Between the Masterpiece and the Waifu Pillow

Every fandom has its problem fraction, but anime managed something special: it recruited both genuinely interesting creative people and some of the internet’s worst inhabitants into the same space. For every person who found their way to Serial Experiments Lain or A Silent Voice and came out understanding something new about loneliness or grief, there’s someone with a half-naked minor as their profile picture losing their mind in bad English at anything resembling social progress. They share the tag. You navigate around them.

That said: falling headlong into a great anime is one of the more reliable escapes from the slow disaster of daily life. The classics carry extra weight because they arrived when the brain was still building its permanent architecture—Sailor Moon, Pokémon, Dragon Ball did things to how a generation of kids processed story and consequence that no one was measuring at the time. The better modern work holds up just as well: Attack on Titan, Carole & Tuesday, A Silent Voice.
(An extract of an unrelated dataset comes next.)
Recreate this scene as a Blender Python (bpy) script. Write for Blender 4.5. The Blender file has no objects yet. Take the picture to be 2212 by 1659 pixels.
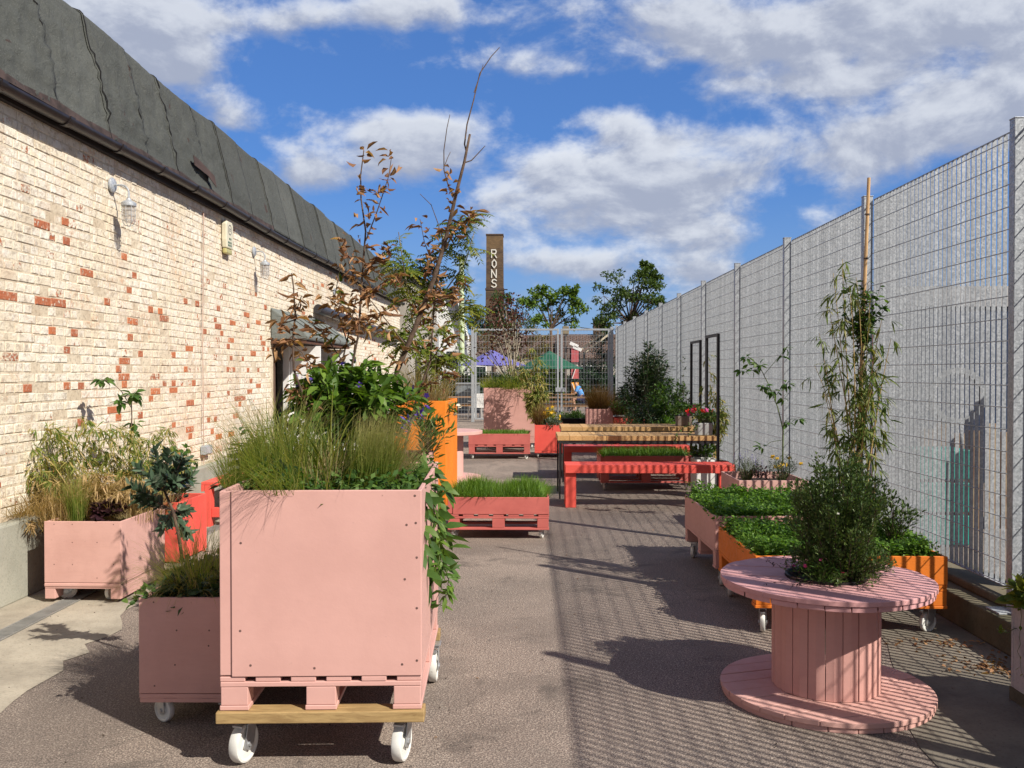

And then there are the ones that operate on their own logic entirely—JoJo’s Bizarre Adventure, Space Dandy, Serial Experiments Lain—where trust is required up front and the payoff arrives sideways.

The English-language podcast space for anime is crowded and uneven. The German-language equivalent barely exists, which is strange given how embedded the medium has been in German pop culture since the late nineties. Nani?! is a small attempt to fix that: Viet Nguyen from Rocket Beans—Germany’s most prominent gaming and nerd-culture YouTube network—and psychologist Jolina Bering talk through the anime they grew up with, strange recent releases from Japan, and the particular kind of formative weirdness that certain series leave permanently behind.

One conversation touches on Kamikaze Kaitou Jeanne, a magical girl series that aired in Germany in the nineties and apparently did something significant to the emotional and sexual formation of a portion of its viewership—the kind of detail that sounds like a joke until you start counting the people who nod knowingly when it comes up. The podcast has the quality of people who love their subject without needing to perform it. Worth following.